The "Home" of the title is on the edge of an expressway, suddenly completed and opened to traffic after years of dormancy. Meier - whose film has garnered critical praise - is making her feature film debut with "Home," the idea for which came from her casual observation of people living along expressways in Belgium and France. Veteran French actress Isabelle Huppert's depiction of a mother on the edge is matched in its manic depression by Belgian Olivier Gourmet (Cannes Best Actor 2002).
Rumba
Rumba, my second choice in the quirky category, has some plot turns that could be downers in any
other hands: car accident leading to amputation and memory loss, house burning and homelessness. But in the hands of Belgian Dominique Abel and Canadian Fiona Gordon, it's just more grist for their hyperactive imaginations. In another Cineuropa interview, they reveal their approach to film:
Our relationship with film has nothing to do with realism; we would
never use a sound in order to give the impression of reality. We come
from a more theatrical world; we’re used to imagining situations and if
a sound is present, it’s because of its musicality. We could compare
the soundtrack to our films with the clear-line drawing style in comic
strips. Hergé said he would never draw a telephone on a desk if the
telephone wasn’t going to ring.
You can't come out of Rumba feeling anything but admiration for this Tati-esque couple who aren't dancers, but who "like to move." Minimal dialogue, maximum visuals, and great Cuban rumba soundtrack. Pure joy.
Eldorado
The last in my trio, Eldorado, is the only literal road movie. It doesn't matter that Belgium is the size of Maryland and that director/star Bouli Lanners' gas-guzzling Chevy never leaves the kingdom. He's behind the wheel of car with a taciturn young hitchhiker, and what might have been a short ride from A to B becomes a meandering detour via all that is strange on the back roads of le plat pays. Lanners, bewildered, hirsute and in shorts, also bears an uncanny resemblance to The Dude of Big Lebowski fame. You see where I'm heading.
Maybe I've lived in Europe too long, but I think that if you like the films of the Coen brothers, Tim Burton, or Emir Kusturica, you will appreciate this trio of quirky francophone films. Which brings me back to Michael Kimmelman's complaint about French films. Okay, none of my trio are purely French films from France, but I have seen numerous films coming out of France in recent years that are excellent stories, played by top actors, on subjects that - while they may not reach Kimmelman's criteria of political relevance - treat the human condition with intelligence and subtlety.

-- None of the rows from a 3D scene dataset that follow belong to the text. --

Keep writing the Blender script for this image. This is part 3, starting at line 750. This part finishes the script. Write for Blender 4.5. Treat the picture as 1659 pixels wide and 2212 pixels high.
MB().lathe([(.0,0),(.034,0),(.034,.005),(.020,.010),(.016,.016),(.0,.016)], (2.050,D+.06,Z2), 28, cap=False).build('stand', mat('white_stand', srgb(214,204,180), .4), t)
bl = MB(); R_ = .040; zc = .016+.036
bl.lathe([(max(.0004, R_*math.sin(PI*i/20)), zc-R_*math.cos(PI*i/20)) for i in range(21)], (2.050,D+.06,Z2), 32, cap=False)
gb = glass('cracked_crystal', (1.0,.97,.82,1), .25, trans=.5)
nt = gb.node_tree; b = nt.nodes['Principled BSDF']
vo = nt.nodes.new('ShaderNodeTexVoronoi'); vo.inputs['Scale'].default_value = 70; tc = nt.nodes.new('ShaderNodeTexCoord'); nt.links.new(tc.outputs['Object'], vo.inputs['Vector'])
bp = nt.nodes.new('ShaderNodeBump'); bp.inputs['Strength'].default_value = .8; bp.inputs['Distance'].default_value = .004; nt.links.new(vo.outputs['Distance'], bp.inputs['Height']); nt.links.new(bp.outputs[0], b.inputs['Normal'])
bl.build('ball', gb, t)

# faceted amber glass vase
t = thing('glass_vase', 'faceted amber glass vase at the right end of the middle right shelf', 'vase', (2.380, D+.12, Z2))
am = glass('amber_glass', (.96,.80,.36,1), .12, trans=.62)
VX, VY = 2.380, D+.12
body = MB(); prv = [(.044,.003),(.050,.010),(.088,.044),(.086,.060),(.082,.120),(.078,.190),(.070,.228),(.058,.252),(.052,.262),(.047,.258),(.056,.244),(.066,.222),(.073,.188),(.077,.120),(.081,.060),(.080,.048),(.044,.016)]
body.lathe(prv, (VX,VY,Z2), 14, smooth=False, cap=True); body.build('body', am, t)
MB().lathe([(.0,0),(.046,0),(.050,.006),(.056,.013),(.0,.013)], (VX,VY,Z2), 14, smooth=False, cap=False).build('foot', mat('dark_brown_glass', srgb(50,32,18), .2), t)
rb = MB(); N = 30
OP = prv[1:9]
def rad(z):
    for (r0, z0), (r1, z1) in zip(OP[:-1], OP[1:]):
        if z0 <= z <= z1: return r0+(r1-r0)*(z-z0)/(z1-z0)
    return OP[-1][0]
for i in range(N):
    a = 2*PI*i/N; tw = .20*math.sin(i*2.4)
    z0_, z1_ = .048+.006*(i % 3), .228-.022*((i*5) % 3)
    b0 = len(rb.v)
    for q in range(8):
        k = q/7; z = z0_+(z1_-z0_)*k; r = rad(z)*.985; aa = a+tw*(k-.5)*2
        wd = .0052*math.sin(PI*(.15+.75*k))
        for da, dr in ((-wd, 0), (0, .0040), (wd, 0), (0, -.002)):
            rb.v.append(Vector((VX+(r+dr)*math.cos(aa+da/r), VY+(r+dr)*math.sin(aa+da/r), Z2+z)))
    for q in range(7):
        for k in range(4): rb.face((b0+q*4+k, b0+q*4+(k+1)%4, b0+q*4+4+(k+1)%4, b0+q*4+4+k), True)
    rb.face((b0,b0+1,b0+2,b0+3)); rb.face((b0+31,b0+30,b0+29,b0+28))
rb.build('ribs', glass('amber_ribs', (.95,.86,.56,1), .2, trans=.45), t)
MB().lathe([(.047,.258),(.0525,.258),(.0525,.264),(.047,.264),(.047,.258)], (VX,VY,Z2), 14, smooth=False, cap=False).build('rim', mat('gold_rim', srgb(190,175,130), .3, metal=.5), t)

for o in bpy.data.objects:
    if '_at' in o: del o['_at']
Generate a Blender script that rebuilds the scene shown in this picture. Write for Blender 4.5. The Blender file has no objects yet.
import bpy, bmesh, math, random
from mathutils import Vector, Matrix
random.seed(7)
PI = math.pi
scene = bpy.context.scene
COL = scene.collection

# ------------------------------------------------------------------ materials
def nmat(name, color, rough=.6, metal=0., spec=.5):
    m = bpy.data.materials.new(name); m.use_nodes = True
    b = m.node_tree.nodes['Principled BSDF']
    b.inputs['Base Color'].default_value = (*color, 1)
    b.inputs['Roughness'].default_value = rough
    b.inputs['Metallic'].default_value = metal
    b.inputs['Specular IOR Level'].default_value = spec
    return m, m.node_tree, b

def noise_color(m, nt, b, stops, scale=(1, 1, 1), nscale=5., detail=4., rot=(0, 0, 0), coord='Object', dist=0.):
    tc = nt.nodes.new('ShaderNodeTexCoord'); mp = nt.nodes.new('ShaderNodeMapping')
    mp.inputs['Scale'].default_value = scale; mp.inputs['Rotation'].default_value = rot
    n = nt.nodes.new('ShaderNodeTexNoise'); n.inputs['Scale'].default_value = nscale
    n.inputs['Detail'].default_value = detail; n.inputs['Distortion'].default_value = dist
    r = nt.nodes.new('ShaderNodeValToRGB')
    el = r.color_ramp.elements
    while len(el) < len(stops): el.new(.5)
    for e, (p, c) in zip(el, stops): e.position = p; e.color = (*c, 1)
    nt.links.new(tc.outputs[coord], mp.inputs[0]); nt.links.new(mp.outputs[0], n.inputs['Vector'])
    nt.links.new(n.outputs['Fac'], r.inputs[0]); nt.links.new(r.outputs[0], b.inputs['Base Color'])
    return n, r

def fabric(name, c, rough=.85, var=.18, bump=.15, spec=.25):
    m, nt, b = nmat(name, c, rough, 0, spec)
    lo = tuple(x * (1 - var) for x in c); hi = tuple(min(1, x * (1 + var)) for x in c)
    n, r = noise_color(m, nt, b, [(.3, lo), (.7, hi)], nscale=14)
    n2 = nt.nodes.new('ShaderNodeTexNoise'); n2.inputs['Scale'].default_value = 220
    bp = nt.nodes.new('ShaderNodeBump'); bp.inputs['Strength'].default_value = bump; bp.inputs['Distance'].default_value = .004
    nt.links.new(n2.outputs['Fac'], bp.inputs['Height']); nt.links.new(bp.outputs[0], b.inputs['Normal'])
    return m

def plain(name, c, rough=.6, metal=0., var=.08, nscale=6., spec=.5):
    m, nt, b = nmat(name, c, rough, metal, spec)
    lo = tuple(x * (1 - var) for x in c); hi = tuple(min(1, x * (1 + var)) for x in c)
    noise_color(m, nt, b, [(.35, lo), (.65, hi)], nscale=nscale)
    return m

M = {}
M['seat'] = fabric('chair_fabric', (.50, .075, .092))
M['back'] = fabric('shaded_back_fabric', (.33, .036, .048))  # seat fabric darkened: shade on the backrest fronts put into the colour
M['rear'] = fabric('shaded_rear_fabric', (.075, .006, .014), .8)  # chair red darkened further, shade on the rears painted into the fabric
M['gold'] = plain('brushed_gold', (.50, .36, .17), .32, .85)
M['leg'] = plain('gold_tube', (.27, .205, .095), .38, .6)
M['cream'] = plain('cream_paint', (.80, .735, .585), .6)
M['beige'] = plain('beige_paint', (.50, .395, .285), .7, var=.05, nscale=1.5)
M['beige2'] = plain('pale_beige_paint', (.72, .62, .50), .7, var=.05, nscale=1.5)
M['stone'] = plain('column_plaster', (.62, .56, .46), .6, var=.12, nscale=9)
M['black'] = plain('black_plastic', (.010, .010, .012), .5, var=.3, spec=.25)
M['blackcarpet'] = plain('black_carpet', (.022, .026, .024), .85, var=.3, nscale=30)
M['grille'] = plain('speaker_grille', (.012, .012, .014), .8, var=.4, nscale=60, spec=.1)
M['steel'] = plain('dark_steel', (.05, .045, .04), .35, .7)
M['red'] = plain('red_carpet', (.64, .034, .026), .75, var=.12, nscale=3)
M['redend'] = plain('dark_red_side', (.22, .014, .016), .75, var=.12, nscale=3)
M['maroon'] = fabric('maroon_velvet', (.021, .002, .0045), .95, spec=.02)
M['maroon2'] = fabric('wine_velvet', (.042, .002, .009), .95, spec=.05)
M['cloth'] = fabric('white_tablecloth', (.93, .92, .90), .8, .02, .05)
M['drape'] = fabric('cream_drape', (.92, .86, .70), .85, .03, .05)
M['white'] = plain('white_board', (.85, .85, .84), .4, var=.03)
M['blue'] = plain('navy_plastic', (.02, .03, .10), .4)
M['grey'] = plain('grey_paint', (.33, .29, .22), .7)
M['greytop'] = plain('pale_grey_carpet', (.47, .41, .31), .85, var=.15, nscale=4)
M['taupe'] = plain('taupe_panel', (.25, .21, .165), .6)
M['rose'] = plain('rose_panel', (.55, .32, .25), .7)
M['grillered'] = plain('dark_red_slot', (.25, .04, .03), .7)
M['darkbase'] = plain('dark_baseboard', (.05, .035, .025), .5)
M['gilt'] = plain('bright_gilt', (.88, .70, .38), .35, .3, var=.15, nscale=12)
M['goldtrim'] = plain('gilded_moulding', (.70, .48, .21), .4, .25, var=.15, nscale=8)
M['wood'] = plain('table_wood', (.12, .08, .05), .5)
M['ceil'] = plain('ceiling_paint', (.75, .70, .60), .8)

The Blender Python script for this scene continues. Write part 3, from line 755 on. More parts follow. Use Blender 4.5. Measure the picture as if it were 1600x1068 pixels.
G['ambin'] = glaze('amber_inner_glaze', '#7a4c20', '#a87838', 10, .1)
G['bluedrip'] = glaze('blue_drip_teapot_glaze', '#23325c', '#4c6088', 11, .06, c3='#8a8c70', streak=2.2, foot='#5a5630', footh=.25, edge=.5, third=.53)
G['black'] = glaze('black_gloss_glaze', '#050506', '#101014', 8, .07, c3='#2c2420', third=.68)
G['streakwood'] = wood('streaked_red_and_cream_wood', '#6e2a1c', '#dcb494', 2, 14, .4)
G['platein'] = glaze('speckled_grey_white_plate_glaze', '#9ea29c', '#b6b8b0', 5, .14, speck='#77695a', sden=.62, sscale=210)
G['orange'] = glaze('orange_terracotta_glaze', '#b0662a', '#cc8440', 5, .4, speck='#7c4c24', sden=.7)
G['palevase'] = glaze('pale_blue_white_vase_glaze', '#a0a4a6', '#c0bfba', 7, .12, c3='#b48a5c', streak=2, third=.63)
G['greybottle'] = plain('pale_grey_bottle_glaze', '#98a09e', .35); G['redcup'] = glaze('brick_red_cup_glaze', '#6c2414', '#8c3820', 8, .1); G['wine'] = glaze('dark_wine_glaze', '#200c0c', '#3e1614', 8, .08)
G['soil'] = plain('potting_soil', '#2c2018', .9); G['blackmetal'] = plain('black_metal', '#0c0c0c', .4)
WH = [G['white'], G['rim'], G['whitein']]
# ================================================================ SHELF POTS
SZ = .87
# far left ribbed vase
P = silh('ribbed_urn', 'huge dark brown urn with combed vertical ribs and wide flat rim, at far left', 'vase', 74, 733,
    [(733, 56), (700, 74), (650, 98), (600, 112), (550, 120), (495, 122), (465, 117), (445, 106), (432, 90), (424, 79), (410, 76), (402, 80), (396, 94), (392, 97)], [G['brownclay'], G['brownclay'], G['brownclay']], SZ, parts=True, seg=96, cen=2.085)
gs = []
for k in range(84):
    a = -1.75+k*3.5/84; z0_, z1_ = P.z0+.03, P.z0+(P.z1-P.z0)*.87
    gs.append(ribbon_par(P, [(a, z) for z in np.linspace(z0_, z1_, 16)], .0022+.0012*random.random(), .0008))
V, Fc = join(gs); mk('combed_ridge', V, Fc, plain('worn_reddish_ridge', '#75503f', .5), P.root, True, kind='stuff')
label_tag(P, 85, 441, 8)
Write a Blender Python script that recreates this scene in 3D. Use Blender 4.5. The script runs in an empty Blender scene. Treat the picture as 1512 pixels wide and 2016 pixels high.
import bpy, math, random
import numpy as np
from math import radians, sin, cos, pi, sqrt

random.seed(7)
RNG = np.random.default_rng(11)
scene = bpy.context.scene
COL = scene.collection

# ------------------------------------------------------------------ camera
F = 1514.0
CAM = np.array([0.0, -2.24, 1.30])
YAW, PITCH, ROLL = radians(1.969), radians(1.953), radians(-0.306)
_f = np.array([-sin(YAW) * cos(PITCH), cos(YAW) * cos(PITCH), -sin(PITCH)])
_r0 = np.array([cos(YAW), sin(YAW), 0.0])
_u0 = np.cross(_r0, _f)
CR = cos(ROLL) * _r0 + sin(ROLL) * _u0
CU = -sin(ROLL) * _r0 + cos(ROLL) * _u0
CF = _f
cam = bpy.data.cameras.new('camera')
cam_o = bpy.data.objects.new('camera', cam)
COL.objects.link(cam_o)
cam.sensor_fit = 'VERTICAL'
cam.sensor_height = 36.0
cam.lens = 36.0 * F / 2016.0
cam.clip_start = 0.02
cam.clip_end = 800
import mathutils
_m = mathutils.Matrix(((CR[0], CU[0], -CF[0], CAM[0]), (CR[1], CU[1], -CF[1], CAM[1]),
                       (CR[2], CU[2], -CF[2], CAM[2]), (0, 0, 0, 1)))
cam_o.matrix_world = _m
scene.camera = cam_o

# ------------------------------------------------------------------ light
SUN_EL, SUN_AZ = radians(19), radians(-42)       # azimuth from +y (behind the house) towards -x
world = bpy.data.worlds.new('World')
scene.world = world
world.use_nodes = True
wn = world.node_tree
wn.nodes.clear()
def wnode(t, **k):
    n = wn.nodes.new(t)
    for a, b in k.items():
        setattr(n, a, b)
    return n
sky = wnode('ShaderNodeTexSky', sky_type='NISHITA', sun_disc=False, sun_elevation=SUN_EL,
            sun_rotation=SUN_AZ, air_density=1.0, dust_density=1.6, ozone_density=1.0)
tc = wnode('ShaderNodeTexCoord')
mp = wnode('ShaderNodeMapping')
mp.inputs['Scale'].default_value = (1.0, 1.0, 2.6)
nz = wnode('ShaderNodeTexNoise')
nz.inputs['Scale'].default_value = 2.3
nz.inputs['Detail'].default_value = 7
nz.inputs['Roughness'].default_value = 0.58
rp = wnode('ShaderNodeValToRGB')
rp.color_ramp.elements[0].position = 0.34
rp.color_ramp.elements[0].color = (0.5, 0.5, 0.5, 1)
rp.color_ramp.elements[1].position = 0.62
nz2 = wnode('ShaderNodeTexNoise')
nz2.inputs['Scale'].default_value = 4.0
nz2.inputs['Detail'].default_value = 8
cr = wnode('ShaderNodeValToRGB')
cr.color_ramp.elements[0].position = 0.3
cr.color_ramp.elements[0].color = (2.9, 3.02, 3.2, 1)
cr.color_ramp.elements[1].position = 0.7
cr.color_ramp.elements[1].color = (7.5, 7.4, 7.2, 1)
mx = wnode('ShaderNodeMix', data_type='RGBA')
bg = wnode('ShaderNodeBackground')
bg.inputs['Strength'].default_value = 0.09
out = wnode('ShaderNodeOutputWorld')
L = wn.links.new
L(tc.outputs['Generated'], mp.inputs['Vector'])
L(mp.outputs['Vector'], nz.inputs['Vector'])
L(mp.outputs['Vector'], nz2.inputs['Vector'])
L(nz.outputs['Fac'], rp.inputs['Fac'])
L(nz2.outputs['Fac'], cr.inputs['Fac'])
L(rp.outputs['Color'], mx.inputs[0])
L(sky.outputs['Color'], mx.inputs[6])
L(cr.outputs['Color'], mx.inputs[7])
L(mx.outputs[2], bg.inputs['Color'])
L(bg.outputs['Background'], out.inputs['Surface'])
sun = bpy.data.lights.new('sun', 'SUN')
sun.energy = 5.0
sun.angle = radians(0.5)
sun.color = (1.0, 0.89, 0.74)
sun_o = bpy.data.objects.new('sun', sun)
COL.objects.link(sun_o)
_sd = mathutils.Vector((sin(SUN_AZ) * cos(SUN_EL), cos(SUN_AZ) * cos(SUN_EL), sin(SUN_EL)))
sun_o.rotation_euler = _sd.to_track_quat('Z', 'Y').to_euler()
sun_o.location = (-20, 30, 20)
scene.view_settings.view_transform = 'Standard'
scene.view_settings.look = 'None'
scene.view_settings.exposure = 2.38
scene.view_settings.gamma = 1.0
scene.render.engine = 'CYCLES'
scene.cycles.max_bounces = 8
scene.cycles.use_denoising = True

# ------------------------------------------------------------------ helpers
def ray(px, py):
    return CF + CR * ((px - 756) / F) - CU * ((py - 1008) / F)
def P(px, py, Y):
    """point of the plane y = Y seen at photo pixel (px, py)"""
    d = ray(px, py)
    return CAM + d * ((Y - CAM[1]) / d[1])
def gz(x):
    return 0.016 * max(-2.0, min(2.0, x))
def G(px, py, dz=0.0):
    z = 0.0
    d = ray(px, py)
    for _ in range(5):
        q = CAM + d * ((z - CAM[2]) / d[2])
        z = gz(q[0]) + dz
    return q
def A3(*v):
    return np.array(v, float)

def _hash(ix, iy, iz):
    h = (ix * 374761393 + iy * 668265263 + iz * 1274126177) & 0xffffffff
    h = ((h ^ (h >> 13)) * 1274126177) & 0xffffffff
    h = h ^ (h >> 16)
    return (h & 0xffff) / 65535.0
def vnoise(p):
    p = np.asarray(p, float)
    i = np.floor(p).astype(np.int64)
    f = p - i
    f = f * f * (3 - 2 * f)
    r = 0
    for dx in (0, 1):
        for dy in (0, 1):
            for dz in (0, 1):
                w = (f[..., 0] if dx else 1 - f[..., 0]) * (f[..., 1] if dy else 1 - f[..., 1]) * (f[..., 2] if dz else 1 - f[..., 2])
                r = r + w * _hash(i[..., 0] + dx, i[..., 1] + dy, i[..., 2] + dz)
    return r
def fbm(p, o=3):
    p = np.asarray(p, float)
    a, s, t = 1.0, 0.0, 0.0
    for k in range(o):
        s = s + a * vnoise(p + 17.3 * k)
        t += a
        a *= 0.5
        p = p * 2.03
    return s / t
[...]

Oh, and Mr. Kimmelman, what's this about:
As for a French version of “W.,” any film skewering a sitting French
president “would be nearly impossible to make here,” said [producer] Caroline
Benjo, echoing what other French filmmakers contend.
I guess Kimmelman's French interlocutors forgot to mention Karl Zero and his "Dans la peau de Jacques Chirac" (shown while Chirac was still in office), not to speak of his superior (to Oliver Stone's "W.") "Being W.," as effective a "skewering" as any applied by Michael Moore.
French - and neighboring francophone - cinema is alive and well, and if it indulges in escapism from time to time, well, who's to deny them that?